Debt |
3 Months Ended |
|---|---|
Mar. 31, 2026 | |
| Debt Disclosure [Abstract] | |
| Debt | Debt Credit Facility In April 2021, the Company entered into a $250.0 million credit facility agreement with a syndicate of banks. In July 2024, the Company entered into a supplement to the credit facility agreement, which increased the aggregate revolving commitments available under the credit facility from $250.0 million to $290.0 million. The credit facility has a maturity date of April 30, 2026. The Company had no amounts outstanding under its credit facility and was in compliance with the financial covenants as of March 31, 2026. The amount available under the credit facility as of March 31, 2026 was $287.7 million, which is the credit limit less letters of credit outstanding of $2.3 million. Senior Unsecured Notes On January 12, 2022, the Company issued an aggregate principal amount of $550.0 million senior unsecured Notes in a private placement. The Notes will mature on January 15, 2030 and bear interest at a rate of 5% per year. Interest on the Notes is payable semi-annually in arrears on January 15 and July 15 of each year. Unpaid interest amounts are included within accrued interest in the Company’s condensed consolidated balance sheets. At its sole discretion, the Company has the option to redeem the Notes at any time in whole or in part at specified redemption prices.
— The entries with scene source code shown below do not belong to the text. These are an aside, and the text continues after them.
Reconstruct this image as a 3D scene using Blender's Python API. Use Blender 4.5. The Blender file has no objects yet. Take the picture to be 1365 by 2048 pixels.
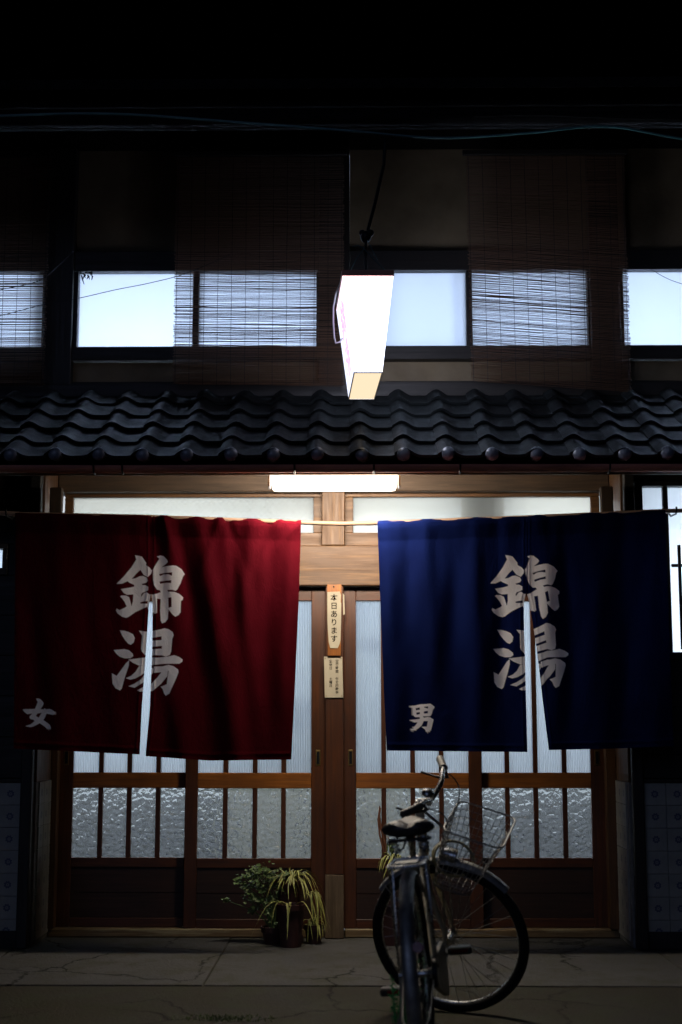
import bpy, bmesh, math, random
import numpy as np
from mathutils import Vector, Matrix, noise, Euler
from math import radians as R, sin, cos, pi
random.seed(7)
SC = bpy.context.scene
COL = SC.collection

# ------------------------------------------------------------------ camera
PITCH, YAW, F, CZ = 8.52, 0.66, 2844.0, 1.2
cam_d = bpy.data.cameras.new('camera')
cam = bpy.data.objects.new('camera', cam_d); COL.objects.link(cam)
cam.location = (0, 0, CZ)
cam.rotation_euler = (R(90 + PITCH), 0, R(YAW))
cam_d.sensor_fit = 'VERTICAL'; cam_d.sensor_height = 36; cam_d.sensor_width = 24
cam_d.lens = 50; cam_d.clip_end = 400; cam_d.clip_start = .05
cam_d.dof.use_dof = True; cam_d.dof.focus_distance = 7.8; cam_d.dof.aperture_fstop = 1.9
SC.camera = cam
# ------------------------------------------------------------------ world, night sky
W = bpy.data.worlds.new('World'); SC.world = W; W.use_nodes = True
nt = W.node_tree
bg = nt.nodes['Background']
sky = nt.nodes.new('ShaderNodeTexSky'); sky.sky_type = 'NISHITA'; sky.sun_disc = False
sky.sun_elevation = R(-9); sky.sun_rotation = R(200)
nt.links.new(sky.outputs[0], bg.inputs[0]); bg.inputs[1].default_value = 0.05
# faint blue fill added from the street side, no visible source
sun_d = bpy.data.lights.new('front_fill', 'SUN'); sun_d.energy = 0.11; sun_d.angle = R(30); sun_d.color = (.42, .55, 1.0)
sun = bpy.data.objects.new('front_fill', sun_d); COL.objects.link(sun)
sun.rotation_euler = (R(68), 0, R(-22)); sun.location = (-3, 0, 8)
SC.view_settings.view_transform = 'Standard'; SC.view_settings.look = 'None'
SC.view_settings.exposure = 0; SC.view_settings.gamma = 1; SC.view_settings.use_curve_mapping = False
cy = SC.cycles
cy.use_denoising = True; cy.max_bounces = 7; cy.diffuse_bounces = 4; cy.transmission_bounces = 6
cy.transparent_max_bounces = 8; cy.sample_clamp_indirect = 2.5; cy.sample_clamp_direct = 4; cy.caustics_reflective = False; cy.caustics_refractive = False
cy.blur_glossy = 0.5

# ------------------------------------------------------------------ helpers
CM = Euler(cam.rotation_euler).to_matrix()
def P(px, py, Y):
    "point of the vertical plane at depth Y that the photograph shows at px, py"
    d = CM @ Vector(((px - 682.5) / F, -(py - 1024) / F, -1))
    t = Y / d.y
    return Vector((d.x * t, Y, CZ + d.z * t))
def PX(px, py, Y): return P(px, py, Y).x
def PZ(py, Y, px=682): return P(px, py, Y).z

def link(o, parent=None):
    COL.objects.link(o)
    if parent is not None: o.parent = parent
    return o
def tag(o, label=None, cat=None, group=None, kind=None):
    if label: o['label'] = label
    if cat: o['category'] = cat
    if group: o['group'] = group
    if kind: o['kind'] = kind
    return o
def thing(name, label, cat, loc=(0, 0, 0), group=None, rot=None):
    o = bpy.data.objects.new(name, None); link(o)
    o.location = loc; o.empty_display_size = .1
    if rot: o.rotation_euler = rot
    bpy.context.view_layer.update() if False else None
    return tag(o, label, cat, group)

class MB:
    def __init__(s): s.v = []; s.f = []
    def add(s, v, f):
        n = len(s.v); s.v += [tuple(p) for p in v]; s.f += [tuple(i + n for i in q) for q in f]; return s
    def box(s, x0, x1, y0, y1, z0, z1):
        v = [(x0,y0,z0),(x1,y0,z0),(x1,y1,z0),(x0,y1,z0),(x0,y0,z1),(x1,y0,z1),(x1,y1,z1),(x0,y1,z1)]
        return s.add(v, [(0,3,2,1),(4,5,6,7),(0,1,5,4),(1,2,6,5),(2,3,7,6),(3,0,4,7)])
    def tube(s, pts, r, n=8, caps=True, closed=False, r2=None):
        pts = [Vector(p) for p in pts]; m = len(pts)
        rs = r if isinstance(r, (list, tuple)) else [r] * m
        rings = []; up = None
        for i, p in enumerate(pts):
            if closed: t = pts[(i+1) % m] - pts[i-1]
            else: t = pts[min(i+1, m-1)] - pts[max(i-1, 0)]
            t.normalize()
            if up is None:
                a = Vector((0,0,1)) if abs(t.z) < .9 else Vector((1,0,0)); up = (a - t * a.dot(t)).normalized()
            else:
                up = (up - t * up.dot(t)); up = up.normalized() if up.length > 1e-6 else Vector((0,0,1))
            b = t.cross(up)
            rings.append([p + (up * cos(2*pi*k/n) + b * sin(2*pi*k/n)) * rs[i] for k in range(n)])
        v = [q for g in rings for q in g]; f = []
        for i in range(m if closed else m - 1):
            j = (i + 1) % m
            for k in range(n):
                f.append((i*n+k, i*n+(k+1) % n, j*n+(k+1) % n, j*n+k))
        if caps and not closed:
            f.append(tuple(range(n-1, -1, -1))); f.append(tuple((m-1)*n+k for k in range(n)))
        return s.add(v, f)
    def lathe(s, prof, c=(0,0,0), n=20):
        v = []; f = []; m = len(prof)
        for (r, z) in prof:
            for k in range(n):
                a = 2*pi*k/n; v.append((c[0]+r*cos(a), c[1]+r*sin(a), c[2]+z))
        for i in range(m-1):
            for k in range(n): f.append((i*n+k, i*n+(k+1)%n, (i+1)*n+(k+1)%n, (i+1)*n+k))
        return s.add(v, f)
    def ball(s, c, rx, ry=None, rz=None, n=12, m=8):
        ry = ry or rx; rz = rz or rx; v = []; f = []
        for i in range(m+1):
            th = pi*i/m
            for k in range(n):
                a = 2*pi*k/n; v.append((c[0]+rx*sin(th)*cos(a), c[1]+ry*sin(th)*sin(a), c[2]+rz*cos(th)))
        for i in range(m):
            for k in range(n): f.append((i*n+k, (i+1)*n+k, (i+1)*n+(k+1)%n, i*n+(k+1)%n))
        return s.add(v, f)
    def build(s, name, m, parent=None, smooth=False, bevel=0, label=None, xf=None):
        me = bpy.data.meshes.new(name)
        v = [xf @ Vector(p) for p in s.v] if xf is not None else s.v
        me.from_pydata(v, [], s.f)
        if bevel or smooth:
            b = bmesh.new(); b.from_mesh(me)
            bmesh.ops.remove_doubles(b, verts=b.verts, dist=1e-5) if smooth else None
            if bevel:
                bmesh.ops.bevel(b, geom=list(b.edges), offset=bevel, segments=1, profile=.5, affect='EDGES', clamp_overlap=True)
            bmesh.ops.recalc_face_normals(b, faces=b.faces)
            b.to_mesh(me); b.free()
        if smooth:
            me.polygons.foreach_set('use_smooth', [True] * len(me.polygons))
            try: me.set_sharp_from_angle(angle=R(50))
            except Exception: pass
        me.materials.append(m)
        o = bpy.data.objects.new(name, me); link(o, parent)
        if label: o['label'] = label
        return o
def share(o, name=None, parent=None, loc=None, rot=None, scale=None):
    c = o.copy(); link(c); c.parent = parent if parent is not None else o.parent
    if loc is not None: c.location = loc
    if rot is not None: c.rotation_euler = rot
    if scale is not None: c.scale = scale
    return c

# ------------------------------------------------------------------ materials
def newmat(name):
    m = bpy.data.materials.new(name); m.use_nodes = True
    n = m.node_tree.nodes; l = m.node_tree.links
    return m, n, l, n['Principled BSDF'], n['Material Output']
def coords(n, l, scale=(1,1,1), rot=(0,0,0), kind='Object'):
    tc = n.new('ShaderNodeTexCoord'); mp = n.new('ShaderNodeMapping')
    mp.inputs['Scale'].default_value = scale; mp.inputs['Rotation'].default_value = rot
    l.new(tc.outputs[kind], mp.inputs[0]); return mp.outputs[0]
def noise_n(n, l, vec, scale, detail=4, rough=.55, dist=0):
    t = n.new('ShaderNodeTexNoise'); t.inputs['Scale'].default_value = scale; t.inputs['Detail'].default_value = detail
    t.inputs['Roughness'].default_value = rough; t.inputs['Distortion'].default_value = dist
    l.new(vec, t.inputs['Vector']); return t.outputs['Fac']
def ramp(n, l, fac, stops):
    r = n.new('ShaderNodeValToRGB'); e = r.color_ramp.elements
    while len(e) > len(stops): e.remove(e[-1])
    while len(e) < len(stops): e.new(.5)
    for i, (p, c) in enumerate(stops):
        e[i].position = p; e[i].color = (*c, 1) if len(c) == 3 else c
    l.new(fac, r.inputs[0]); return r.outputs[0]
def bump(n, l, h, strength, dist=.01, nrm=None):
    b = n.new('ShaderNodeBump'); b.inputs['Strength'].default_value = strength; b.inputs['Distance'].default_value = dist
    l.new(h, b.inputs['Height'])
    if nrm is not None: l.new(nrm, b.inputs['Normal'])
    return b.outputs[0]
def mix_c(n, l, fac, a, b, mode='MIX'):
    m = n.new('ShaderNodeMix'); m.data_type = 'RGBA'; m.blend_type = mode
    for s, v in ((0, fac), (6, a), (7, b)):
        if hasattr(v, 'links'): l.new(v, m.inputs[s])
        else: m.inputs[s].default_value = (v if s == 0 else (*v, 1))
    return m.outputs[2]

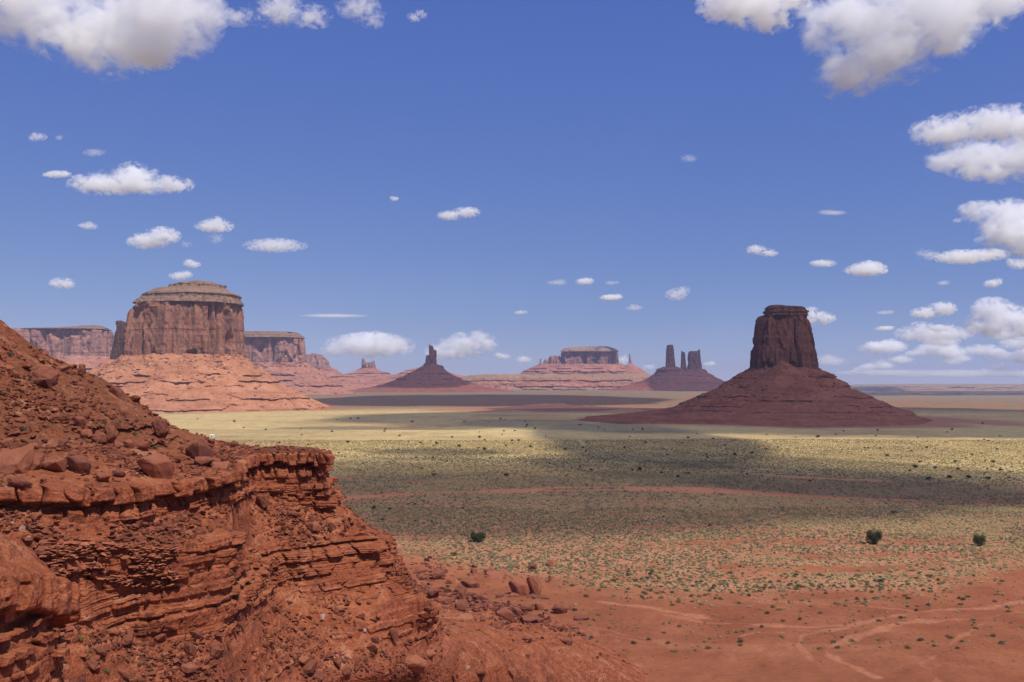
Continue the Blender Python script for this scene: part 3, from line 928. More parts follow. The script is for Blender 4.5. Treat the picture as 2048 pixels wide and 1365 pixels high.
butte('dark spire butte with a jagged finger of rock on a smooth cone', 5500, 861, [
    ('cliff', [(711, 852, 873.3), (714, 851, 873.5), (720, 850.5, 874), (727, 850, 874), (734, 849, 875)], 'cliff', M_CLIFF_RED, dict(nseg=300, nrow=80, S=8, seed=101, ratio=.7, power=3, amp=.7)),
    ('spire', [(688.8, 857.7, 859.6), (691, 857.5, 861), (697, 857.3, 862.2), (706, 857.2, 863), (714, 857, 864)], 'cliff', M_CLIFF_RED, dict(nseg=120, nrow=70, S=5, seed=102, ratio=1, power=3, amp=.5)),
    ('spire', [(691.5, 861, 864.8), (694, 860.5, 866.5), (699, 860, 868.3), (706, 860, 869), (714, 860, 869.5)], 'cliff', M_CLIFF_RED, dict(nseg=120, nrow=60, S=5, seed=103, ratio=1, power=3, amp=.5)),
    ('spire', [(700.5, 869, 872.5), (702, 867.5, 873.2), (707, 867, 873.4), (714, 867, 873.6)], 'cliff', M_CLIFF_RED, dict(nseg=120, nrow=50, S=5, seed=104, ratio=1, power=3, amp=.5)),
    ('talus_slope', [(727, 849, 875), (731, 847, 879), (730.9, 847, 884.5), (733, 845, 886.5), (738, 836, 889), (748, 818, 902), (758, 797, 921), (768, 772, 945), (775, 742, 972), (783, 690, 1030), (786, 660, 1060)], 'talus', M_TALUS_RED, dict(nseg=420, nrow=140, S=7, seed=105, ratio=.9, power=2.1, closed_top=False, ledges=((746, .8, .1), (757, .8, .1), (767, .8, .1))))])
butte('broad blocky mesa with a small tower at its left end, on red benches', 7500, 1165, [
    ('cap', [(693.3, 1198, 1214), (695, 1140, 1221), (697, 1130, 1226), (702, 1124, 1236), (704, 1121, 1237)], 'cap', M_CAP_FAR, dict(nseg=400, nrow=36, S=10, seed=111, ratio=.5, power=3, amp=.6)),
    ('cliff', [(703, 1120.5, 1236.5), (708, 1120, 1237.5), (720, 1120, 1238), (731, 1119, 1239)], 'cliff', M_FAR, dict(nseg=600, nrow=110, S=18, seed=112, ratio=.45, power=3.6, closed_top=False)),
    ('shoulder', [(712, 1099, 1121), (716, 1096, 1124), (722, 1094, 1126), (733, 1091, 1130)], 'cliff', M_FAR, dict(nseg=240, nrow=70, S=12, seed=113, ratio=.8, power=3)),
    ('shoulder', [(719, 1089, 1093), (723, 1085.5, 1096), (733, 1083, 1099)], 'cliff', M_FAR, dict(nseg=120, nrow=40, S=8, seed=114, ratio=1, power=2.6)),
    ('tower', [(718, 1079, 1083), (722, 1078.4, 1083.6), (733, 1078, 1085)], 'cliff', M_FAR, dict(nseg=120, nrow=50, S=7, seed=115, ratio=1, power=3)),
    ('talus_slope', [(729, 1076, 1242), (733, 1070, 1252), (737, 1060, 1264), (741, 1052, 1276), (744.5, 1046, 1284), (748, 1043, 1289), (752, 1020, 1310), (765, 960, 1370), (784, 880, 1440)], 'talus', M_TALUS_FAR, dict(nseg=500, nrow=120, S=11, seed=116, ratio=.5, power=2.6, closed_top=False, ledges=((736, .8, -.2), (742, .9, -.25), (747, .8, -.3))))],
    'mesa', 'mesa')
butte('thin lone spire right of the broad blocky mesa', 7400, 1259, [
    ('cliff', [(708, 1258, 1260.2), (711, 1257.5, 1261), (719, 1257, 1262), (723, 1257, 1263.2), (730, 1256, 1264.5), (733, 1255, 1265)], 'cliff', M_FAR, dict(nseg=140, nrow=80, S=6, seed=121, ratio=1, power=2.6, amp=.5)),
    ('talus_slope', [(727, 1256, 1265), (731, 1250, 1270), (737, 1243, 1280), (745, 1232, 1290), (760, 1205, 1315)], 'talus', M_TALUS_FAR, dict(nseg=200, nrow=60, S=9, seed=122, ratio=1, closed_top=False))])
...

The Company includes its Notes, net of debt issuance costs, within long-term borrowings in its condensed consolidated balance sheets. As of March 31, 2026, the Company had a carrying amount of approximately $4.9 million of debt issuance costs related to the Notes. For both the three months ended March 31, 2026 and 2025, the Company recognized $7.2 million in interest expense related to the Notes. Such interest expense includes $0.3 million related to the amortization of debt issuance costs for both the three months ended March 31, 2026 and 2025. The Notes had an effective interest rate of 5.4% for all periods.